お盆の時期、戦没者慰霊で灯される「灯明」は、迷いなき真実の智慧、闇を除き、闇を明るく照らす除暗遍明という大切な明かりです。
火は、
時には恨みを込められたものとなり、
人の命を奪うものとなり、
平和の象徴となり、
生きる力を与えるものとなり・・・
さらに、蛇足的に付け加えれば、以前ブログ記事 眼に見える世界は蝋燭の炎の形 で書いたとおり、私たちが今、直接見ることができる世界を図に表すと蝋燭の炎のような形になります。
(理由は上記ブログ記事を参照ください)
私たちが「今」眼にしているものは、すべてが蝋燭の炎の表面の部分に並んでいます。
また、眼に届くものの姿は、蝋燭の炎の表面を辿って私たちの眼に届けられます。
時間軸は下にいくほど過去に遡るのですから、見えているものは必ず過去の姿であることがわかります。
しかしながら、蝋燭の炎の表面の部分は見える可能性があるとはいえ、全て見ることはできないわけです(ぐるっと360度周囲全体を同時に見ることは不可能ですし、ある物体の裏側を同時に見ることも不可能です)から、私たちが捉えることができるものは、蝋燭の炎の表面の部分の、さらにごく僅かの部分だけなのです。
この蝋燭の炎の内側の部分は、過去の(歴史の)世界となります。
そして、蝋燭の炎の外側の部分は「絶対に見ることが適わない」世界となります。
カタストロフィーのモデル図は、まるで日本を襲った大津波のような形をしています。
私たちが目に見える世界の範囲を図に表すと、まるで灯明の炎のような形になります。
今日はお盆の最終日。
それぞれの家にとって、ご家族を失うということは、その家にとってはカタストロフィーの大きな波がやってきたのと同じことなのかもしれません。

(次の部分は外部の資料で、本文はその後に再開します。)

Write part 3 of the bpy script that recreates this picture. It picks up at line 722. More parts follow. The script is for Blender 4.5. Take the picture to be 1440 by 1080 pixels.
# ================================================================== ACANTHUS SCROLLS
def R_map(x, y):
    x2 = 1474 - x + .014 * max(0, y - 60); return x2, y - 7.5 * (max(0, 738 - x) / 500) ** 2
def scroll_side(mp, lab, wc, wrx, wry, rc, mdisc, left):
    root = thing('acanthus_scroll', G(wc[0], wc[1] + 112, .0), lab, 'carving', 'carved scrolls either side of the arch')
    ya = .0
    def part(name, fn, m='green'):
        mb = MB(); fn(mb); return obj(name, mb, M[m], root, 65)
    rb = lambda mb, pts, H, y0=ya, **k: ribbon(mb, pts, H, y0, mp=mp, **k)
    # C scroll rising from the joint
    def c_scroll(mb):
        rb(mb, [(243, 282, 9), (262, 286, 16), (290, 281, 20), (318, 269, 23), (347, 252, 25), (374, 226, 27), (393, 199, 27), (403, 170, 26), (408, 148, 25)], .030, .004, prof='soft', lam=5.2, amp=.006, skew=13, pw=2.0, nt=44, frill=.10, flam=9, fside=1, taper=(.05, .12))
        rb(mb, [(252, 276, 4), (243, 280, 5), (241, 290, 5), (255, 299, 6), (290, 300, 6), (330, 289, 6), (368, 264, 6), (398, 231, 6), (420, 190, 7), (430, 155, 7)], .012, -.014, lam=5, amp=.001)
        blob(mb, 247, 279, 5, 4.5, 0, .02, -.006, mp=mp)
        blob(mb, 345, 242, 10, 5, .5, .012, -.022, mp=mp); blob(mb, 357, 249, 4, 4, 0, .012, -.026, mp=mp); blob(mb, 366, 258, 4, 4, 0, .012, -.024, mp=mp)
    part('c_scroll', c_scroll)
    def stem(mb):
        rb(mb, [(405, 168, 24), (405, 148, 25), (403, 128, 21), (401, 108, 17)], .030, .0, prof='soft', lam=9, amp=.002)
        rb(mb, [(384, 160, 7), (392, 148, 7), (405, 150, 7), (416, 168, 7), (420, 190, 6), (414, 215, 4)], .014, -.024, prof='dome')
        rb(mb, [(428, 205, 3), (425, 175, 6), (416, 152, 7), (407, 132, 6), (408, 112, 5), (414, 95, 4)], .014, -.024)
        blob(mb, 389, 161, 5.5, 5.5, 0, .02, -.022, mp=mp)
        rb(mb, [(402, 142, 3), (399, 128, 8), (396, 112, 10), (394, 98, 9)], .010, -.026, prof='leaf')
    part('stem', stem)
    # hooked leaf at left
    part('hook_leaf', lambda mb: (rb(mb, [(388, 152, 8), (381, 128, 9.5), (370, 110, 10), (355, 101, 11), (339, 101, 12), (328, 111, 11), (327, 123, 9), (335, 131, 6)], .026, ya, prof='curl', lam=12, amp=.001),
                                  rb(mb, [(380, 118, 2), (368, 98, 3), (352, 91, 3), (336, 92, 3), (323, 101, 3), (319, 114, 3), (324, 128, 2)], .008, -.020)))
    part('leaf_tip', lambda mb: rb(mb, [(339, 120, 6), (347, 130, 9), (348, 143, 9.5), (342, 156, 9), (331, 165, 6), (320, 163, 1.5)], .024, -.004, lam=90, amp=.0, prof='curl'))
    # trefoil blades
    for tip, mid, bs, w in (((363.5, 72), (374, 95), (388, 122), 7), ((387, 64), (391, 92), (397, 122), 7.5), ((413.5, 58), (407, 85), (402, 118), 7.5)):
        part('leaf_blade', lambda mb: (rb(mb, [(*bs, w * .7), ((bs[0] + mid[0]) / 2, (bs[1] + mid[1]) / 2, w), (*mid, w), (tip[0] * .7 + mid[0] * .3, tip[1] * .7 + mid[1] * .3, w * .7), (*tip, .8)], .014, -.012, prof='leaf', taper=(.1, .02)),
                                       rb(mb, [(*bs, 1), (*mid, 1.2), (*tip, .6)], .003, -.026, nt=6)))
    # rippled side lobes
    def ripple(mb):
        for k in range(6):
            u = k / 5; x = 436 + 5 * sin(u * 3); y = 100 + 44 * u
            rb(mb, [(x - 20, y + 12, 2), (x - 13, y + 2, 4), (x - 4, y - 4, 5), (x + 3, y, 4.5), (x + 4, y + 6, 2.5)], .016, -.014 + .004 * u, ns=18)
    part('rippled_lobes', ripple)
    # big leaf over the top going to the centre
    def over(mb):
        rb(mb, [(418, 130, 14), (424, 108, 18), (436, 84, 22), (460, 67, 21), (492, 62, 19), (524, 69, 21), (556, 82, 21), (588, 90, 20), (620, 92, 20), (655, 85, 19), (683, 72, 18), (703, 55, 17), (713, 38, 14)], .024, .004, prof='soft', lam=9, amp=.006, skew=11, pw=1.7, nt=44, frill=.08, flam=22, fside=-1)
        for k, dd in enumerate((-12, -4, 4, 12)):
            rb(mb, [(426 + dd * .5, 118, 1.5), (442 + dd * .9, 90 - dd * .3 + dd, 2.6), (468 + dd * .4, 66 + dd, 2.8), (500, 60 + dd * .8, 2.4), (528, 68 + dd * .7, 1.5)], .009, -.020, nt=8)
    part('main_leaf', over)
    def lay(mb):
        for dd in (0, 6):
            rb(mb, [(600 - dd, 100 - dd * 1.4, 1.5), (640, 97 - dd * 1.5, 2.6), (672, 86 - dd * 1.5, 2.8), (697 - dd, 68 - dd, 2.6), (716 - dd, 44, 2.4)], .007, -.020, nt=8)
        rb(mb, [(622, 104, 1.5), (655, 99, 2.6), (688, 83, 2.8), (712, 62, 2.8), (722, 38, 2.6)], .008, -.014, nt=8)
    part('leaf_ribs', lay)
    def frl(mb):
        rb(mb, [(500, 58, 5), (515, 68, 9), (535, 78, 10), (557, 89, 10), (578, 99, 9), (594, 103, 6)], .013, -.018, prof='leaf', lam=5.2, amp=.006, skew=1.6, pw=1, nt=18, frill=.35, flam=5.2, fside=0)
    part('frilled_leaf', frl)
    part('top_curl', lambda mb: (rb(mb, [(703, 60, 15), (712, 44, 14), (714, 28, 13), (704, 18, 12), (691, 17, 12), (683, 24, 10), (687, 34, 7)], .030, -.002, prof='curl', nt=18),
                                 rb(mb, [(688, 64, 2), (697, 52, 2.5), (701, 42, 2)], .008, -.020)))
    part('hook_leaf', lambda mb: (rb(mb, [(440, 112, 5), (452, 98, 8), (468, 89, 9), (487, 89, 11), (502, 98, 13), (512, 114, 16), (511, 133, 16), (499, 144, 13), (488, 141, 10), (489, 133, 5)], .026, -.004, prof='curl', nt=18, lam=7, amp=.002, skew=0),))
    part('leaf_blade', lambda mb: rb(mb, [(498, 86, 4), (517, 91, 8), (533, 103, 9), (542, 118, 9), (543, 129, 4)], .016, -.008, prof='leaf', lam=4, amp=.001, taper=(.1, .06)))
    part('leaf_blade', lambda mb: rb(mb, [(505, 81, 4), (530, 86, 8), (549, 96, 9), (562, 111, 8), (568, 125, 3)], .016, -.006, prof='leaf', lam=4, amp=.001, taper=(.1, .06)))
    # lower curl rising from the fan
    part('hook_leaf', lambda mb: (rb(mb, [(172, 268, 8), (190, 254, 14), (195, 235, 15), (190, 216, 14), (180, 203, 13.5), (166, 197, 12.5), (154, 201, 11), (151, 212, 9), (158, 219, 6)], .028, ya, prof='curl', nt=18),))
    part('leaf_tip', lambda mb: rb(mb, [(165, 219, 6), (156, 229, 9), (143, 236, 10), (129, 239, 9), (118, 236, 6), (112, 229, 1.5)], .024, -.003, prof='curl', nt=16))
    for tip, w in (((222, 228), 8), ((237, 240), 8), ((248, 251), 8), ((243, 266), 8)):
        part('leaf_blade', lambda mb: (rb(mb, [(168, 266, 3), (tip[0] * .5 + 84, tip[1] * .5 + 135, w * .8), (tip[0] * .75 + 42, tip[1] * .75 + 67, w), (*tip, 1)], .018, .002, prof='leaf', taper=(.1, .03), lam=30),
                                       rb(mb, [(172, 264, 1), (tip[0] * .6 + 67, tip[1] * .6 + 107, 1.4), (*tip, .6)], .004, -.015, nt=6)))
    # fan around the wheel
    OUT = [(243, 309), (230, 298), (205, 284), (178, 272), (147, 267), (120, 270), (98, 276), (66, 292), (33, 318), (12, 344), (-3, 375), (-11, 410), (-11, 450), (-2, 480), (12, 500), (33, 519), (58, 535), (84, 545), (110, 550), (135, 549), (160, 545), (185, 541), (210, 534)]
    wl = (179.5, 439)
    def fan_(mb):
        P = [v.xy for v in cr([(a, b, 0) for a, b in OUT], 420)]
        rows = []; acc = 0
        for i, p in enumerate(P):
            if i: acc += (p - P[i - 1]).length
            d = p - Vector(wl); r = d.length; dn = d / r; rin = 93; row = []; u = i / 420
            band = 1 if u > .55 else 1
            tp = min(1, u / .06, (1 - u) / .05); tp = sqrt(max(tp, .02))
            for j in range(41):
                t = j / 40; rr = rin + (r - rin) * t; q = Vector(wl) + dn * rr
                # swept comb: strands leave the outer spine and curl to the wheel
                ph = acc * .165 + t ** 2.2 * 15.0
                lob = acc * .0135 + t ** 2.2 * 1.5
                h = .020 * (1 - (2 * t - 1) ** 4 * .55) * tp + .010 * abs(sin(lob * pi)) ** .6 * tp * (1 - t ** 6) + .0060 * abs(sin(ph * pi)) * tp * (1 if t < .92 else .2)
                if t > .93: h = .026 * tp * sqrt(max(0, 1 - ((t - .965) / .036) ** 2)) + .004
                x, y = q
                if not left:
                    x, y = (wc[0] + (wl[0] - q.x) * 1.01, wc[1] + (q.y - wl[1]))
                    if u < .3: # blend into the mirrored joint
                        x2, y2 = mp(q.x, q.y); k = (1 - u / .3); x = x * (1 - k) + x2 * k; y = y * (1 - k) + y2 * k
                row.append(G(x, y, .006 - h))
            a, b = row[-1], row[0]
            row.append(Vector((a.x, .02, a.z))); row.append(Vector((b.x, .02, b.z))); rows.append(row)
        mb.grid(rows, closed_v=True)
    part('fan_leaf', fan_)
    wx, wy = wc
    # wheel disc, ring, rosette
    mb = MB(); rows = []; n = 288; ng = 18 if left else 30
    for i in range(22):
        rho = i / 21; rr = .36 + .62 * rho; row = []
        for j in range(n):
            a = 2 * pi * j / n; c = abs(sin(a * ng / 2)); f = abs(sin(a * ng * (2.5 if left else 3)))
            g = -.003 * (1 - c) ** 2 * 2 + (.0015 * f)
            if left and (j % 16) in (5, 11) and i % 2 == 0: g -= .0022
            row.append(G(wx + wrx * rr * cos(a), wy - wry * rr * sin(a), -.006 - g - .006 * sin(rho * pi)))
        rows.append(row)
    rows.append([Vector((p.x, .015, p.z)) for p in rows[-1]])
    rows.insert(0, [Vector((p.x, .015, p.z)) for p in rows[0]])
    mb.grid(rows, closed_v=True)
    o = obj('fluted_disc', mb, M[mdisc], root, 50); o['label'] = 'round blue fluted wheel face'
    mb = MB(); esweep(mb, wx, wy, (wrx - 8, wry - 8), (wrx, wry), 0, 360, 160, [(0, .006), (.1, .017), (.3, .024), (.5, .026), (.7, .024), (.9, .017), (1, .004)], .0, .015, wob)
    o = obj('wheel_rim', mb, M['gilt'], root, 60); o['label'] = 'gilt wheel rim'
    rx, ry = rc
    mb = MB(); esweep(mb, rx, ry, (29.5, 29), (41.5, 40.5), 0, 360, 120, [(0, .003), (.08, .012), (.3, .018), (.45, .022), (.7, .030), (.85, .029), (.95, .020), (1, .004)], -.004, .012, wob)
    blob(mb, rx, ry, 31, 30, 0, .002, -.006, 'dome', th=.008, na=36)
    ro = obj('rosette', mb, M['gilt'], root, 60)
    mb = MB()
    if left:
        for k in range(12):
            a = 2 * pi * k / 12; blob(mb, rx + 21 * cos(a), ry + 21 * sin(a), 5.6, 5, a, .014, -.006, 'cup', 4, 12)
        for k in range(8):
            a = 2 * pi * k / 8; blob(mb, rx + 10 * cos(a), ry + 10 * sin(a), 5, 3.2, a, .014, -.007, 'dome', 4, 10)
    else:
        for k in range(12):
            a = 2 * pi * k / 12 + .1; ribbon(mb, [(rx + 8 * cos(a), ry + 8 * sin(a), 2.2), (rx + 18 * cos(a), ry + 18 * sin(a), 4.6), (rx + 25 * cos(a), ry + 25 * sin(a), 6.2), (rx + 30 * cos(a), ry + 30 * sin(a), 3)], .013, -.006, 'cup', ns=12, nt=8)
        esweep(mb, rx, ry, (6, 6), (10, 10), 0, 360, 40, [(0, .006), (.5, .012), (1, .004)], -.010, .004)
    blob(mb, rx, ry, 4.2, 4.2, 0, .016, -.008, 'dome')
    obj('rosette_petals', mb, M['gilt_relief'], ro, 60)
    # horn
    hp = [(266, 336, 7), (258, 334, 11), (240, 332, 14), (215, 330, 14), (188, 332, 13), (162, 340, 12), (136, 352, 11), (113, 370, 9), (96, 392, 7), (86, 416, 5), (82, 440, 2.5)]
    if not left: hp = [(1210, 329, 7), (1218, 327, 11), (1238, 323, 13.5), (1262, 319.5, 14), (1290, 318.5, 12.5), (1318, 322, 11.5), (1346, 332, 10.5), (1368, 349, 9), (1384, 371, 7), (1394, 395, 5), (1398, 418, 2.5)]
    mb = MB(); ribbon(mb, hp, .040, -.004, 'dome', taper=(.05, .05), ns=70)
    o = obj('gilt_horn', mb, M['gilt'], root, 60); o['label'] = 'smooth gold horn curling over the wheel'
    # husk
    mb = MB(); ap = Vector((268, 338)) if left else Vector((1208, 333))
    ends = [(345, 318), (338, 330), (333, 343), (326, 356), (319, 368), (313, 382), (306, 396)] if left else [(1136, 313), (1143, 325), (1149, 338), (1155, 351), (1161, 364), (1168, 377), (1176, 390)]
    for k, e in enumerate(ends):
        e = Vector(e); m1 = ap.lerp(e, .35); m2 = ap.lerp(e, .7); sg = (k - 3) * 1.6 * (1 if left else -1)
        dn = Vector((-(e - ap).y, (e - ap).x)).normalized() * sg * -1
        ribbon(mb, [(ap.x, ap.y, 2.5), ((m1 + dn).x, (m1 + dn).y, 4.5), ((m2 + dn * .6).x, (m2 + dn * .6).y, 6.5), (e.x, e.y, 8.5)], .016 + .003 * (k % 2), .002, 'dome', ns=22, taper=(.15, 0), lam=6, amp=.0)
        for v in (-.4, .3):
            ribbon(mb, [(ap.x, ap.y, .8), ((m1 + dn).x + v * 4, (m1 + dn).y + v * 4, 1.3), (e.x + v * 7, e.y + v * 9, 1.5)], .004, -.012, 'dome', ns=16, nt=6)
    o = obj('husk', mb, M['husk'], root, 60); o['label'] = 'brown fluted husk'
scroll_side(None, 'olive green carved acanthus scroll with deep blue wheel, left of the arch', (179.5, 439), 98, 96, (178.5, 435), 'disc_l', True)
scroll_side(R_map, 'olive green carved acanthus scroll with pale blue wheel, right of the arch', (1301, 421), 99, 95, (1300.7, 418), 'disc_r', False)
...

機会あるごとに故人に思いをはせ、ご先祖様へのご供養を行う、この日本の良き伝統は、世代間を繋ぎ、それぞれの家のカタストロフィーの大きな波を乗り越えるための役割も果たしています。
終戦の日に、そしてお盆の日に、あれこれととめどなく書いてみました。
8月9日付けの朝日新聞 横浜版に記事を掲載していただきました。
「66年目の戦後」災後を歩む 特集の枠です。